Dan at Necessary Roughness said...

James:

A lot of Lutheran bloggers I read would supposedly fall on a "right-wing" side, but right-wing and left-wing are becoming less useful designations. When I tell people that I'm a fiscal libertarian with a pro-life streak, some of those typical right-wingers end up agreeing with that. I'm not big L Libertarian because I don't think we can be completely reactive with respect to foreign policy.

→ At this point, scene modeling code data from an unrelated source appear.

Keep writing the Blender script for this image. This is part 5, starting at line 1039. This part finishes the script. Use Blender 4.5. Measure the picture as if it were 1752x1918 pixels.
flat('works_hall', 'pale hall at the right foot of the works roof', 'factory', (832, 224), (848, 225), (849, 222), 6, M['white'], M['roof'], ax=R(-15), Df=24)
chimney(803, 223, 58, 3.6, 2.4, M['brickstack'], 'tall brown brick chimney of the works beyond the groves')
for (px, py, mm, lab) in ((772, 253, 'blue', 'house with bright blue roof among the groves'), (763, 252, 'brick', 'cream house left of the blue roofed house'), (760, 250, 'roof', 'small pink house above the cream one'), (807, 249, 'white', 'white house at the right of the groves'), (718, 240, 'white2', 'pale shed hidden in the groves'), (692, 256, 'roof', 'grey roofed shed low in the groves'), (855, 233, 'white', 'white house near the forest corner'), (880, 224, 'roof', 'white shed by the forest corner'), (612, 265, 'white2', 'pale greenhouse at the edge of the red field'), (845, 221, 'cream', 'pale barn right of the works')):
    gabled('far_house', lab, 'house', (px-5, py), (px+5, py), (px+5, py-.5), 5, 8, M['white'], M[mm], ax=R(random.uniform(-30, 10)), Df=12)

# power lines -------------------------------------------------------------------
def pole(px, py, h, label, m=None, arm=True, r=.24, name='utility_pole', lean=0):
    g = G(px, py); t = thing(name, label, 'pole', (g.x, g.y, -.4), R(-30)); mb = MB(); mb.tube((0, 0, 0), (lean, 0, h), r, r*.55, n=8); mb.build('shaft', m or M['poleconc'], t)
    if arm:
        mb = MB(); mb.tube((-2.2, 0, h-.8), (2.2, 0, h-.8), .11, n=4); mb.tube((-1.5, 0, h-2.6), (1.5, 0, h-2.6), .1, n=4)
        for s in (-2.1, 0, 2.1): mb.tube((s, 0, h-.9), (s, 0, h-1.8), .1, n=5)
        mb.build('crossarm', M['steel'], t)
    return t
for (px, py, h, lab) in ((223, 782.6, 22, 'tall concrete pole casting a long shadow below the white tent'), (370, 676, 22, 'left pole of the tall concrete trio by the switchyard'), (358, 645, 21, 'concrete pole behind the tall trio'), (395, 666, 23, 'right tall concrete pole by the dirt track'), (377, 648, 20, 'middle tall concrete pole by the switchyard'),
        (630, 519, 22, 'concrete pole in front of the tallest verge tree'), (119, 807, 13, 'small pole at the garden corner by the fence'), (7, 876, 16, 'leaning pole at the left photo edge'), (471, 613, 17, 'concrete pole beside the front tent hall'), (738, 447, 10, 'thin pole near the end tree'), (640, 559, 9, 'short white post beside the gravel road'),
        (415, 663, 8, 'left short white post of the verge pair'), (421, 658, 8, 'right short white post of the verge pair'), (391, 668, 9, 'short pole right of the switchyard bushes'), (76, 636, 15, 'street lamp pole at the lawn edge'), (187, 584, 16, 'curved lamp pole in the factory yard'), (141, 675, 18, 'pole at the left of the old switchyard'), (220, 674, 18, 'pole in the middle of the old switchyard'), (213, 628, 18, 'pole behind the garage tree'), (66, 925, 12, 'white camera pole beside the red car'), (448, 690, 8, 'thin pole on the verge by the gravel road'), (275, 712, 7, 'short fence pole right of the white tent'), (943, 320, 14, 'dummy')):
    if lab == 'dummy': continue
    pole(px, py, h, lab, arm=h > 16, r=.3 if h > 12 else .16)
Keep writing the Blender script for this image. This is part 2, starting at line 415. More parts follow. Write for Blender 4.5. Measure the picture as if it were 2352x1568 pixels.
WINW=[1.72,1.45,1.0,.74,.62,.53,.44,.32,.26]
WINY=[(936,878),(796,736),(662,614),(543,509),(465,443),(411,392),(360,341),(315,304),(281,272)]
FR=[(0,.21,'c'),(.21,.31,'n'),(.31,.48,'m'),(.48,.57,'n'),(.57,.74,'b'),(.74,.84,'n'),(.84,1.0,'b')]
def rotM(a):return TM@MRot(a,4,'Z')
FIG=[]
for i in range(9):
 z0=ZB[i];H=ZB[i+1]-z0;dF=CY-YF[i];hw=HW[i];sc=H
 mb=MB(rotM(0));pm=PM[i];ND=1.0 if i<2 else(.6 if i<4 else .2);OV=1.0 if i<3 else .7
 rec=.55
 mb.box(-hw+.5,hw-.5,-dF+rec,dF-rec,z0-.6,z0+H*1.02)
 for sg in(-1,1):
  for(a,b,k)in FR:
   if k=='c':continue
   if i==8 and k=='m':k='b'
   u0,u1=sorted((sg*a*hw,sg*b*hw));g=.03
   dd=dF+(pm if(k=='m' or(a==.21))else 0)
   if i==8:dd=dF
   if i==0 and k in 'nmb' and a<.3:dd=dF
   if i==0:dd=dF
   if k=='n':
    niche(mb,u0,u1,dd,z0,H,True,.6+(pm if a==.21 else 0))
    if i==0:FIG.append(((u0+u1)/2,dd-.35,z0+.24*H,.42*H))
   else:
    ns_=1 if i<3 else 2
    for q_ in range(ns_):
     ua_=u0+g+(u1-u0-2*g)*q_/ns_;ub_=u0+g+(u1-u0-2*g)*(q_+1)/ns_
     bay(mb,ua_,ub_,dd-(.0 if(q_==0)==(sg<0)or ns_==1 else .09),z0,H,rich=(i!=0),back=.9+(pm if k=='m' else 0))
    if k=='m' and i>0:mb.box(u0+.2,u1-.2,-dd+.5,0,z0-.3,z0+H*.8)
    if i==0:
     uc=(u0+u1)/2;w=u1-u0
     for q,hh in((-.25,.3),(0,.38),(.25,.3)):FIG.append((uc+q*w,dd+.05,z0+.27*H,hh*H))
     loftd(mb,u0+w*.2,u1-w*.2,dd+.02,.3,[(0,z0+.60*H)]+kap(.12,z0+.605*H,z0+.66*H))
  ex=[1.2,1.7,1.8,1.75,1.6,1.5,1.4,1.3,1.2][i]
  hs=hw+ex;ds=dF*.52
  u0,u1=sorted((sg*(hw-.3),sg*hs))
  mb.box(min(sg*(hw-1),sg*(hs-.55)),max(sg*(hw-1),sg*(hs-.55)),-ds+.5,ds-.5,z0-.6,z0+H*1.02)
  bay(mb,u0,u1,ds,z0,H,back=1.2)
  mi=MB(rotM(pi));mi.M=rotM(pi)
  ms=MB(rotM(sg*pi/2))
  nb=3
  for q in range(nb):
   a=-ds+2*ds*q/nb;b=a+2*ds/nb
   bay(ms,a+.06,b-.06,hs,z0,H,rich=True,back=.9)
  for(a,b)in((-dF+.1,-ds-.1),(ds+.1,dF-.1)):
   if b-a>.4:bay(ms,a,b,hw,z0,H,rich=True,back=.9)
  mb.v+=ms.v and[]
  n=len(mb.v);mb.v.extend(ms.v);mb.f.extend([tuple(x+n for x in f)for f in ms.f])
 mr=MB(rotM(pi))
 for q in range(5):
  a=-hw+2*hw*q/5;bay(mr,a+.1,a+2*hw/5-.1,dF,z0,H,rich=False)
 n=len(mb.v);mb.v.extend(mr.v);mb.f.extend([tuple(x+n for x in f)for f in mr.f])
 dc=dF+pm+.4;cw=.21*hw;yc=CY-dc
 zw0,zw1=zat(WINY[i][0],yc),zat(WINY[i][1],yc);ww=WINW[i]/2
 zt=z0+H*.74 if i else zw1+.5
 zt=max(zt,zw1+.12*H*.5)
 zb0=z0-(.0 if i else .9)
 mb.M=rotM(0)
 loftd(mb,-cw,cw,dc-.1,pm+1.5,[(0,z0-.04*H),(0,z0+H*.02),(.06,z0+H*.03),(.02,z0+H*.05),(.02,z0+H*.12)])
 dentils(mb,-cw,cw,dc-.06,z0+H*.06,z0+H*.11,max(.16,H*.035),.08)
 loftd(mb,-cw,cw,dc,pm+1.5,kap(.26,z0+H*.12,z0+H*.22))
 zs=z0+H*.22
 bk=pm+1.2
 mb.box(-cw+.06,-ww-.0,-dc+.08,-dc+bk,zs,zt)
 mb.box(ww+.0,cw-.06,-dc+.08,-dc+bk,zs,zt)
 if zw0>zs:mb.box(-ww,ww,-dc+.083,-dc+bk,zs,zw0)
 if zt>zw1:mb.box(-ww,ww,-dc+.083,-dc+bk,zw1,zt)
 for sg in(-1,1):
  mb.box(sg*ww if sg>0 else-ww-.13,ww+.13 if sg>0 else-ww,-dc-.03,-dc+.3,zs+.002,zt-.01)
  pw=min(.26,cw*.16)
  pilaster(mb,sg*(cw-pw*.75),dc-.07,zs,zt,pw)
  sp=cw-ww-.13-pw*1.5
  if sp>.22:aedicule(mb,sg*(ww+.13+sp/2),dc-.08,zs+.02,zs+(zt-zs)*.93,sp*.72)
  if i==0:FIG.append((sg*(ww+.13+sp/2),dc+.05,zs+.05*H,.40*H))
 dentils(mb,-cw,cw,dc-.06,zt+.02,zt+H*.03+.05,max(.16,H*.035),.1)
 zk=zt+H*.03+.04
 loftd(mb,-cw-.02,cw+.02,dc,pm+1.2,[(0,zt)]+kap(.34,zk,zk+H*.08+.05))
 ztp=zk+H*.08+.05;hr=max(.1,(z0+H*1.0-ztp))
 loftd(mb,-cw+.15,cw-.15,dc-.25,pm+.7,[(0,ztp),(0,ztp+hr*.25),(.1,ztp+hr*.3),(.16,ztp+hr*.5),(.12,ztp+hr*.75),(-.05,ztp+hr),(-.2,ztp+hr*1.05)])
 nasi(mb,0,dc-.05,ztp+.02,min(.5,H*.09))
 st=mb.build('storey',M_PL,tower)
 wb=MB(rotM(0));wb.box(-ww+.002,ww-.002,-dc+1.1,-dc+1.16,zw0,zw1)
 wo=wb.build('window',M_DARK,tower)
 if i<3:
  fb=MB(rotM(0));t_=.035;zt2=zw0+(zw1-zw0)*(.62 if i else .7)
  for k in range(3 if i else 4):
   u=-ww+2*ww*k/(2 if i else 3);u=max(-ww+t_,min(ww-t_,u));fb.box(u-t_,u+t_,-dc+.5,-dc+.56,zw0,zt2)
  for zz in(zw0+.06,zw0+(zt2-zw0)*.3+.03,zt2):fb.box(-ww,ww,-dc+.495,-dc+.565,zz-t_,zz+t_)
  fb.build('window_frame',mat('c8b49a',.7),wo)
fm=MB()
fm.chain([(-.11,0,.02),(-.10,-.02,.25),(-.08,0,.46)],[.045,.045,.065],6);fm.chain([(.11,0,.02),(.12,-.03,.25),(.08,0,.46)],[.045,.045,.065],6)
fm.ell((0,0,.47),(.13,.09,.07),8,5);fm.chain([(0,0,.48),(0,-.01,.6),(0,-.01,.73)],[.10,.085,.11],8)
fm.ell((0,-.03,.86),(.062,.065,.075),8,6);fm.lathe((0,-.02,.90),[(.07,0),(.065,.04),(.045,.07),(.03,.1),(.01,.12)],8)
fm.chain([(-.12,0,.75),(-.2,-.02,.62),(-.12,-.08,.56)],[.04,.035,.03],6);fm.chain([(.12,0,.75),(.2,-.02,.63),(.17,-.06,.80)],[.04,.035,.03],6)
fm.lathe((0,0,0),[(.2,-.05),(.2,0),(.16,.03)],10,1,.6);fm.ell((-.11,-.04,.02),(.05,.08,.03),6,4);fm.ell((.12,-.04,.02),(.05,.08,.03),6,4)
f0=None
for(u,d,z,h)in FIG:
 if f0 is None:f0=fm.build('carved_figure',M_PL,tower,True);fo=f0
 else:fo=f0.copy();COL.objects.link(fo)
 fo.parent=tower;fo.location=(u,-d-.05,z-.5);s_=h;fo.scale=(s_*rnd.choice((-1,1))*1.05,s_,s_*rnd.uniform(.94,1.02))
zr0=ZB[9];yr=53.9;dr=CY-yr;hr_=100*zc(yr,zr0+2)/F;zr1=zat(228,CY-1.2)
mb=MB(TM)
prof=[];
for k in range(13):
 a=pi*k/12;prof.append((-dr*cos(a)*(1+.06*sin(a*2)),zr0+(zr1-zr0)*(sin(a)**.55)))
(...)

I do think President Bush can take some credit for not having another major terrorist incident on his watch. Our relative safety though, came at a monstrous cost which we are still calculating. We are up against an ideology that recognizes no distinction between church and state and is more than willing to use our freedoms against us. Some things are just impossible for the government to do, such as putting air marshals on every flight. In those kinds of situations, it is just better to inform the public and let private citizens handle the risk themselves, rather than window dress with Real ID and invasive airport screenings.

When we look at this conspiracy, you have to ask, who does it benefit? McCain? He's on a global warming binge. Obama and Clinton? You serious? Honestly, it would benefit Ron Paul the best because Paul can say, see? This is what happens when we handcuff ourselves to arbitrary ideals of what our environment should be like.

So no, I don't see a controversy here. If you think that the oil companies are raking you over the coals and taking insane profits, consider that the government takes twice as much out of every dollar than the oil company does.

And the government does nothing to get that oil out of the ground. :)

Anonymous said...

In the United States and Canada we have close to 1 trillion barrels of oil. If we could utilize 10% of that we could solve a lot of our problems. If you go to American Solutions.com you can sign a petition for us to drill here!

I also agree, we need to develop cars that have better gas mileage...the technology is there.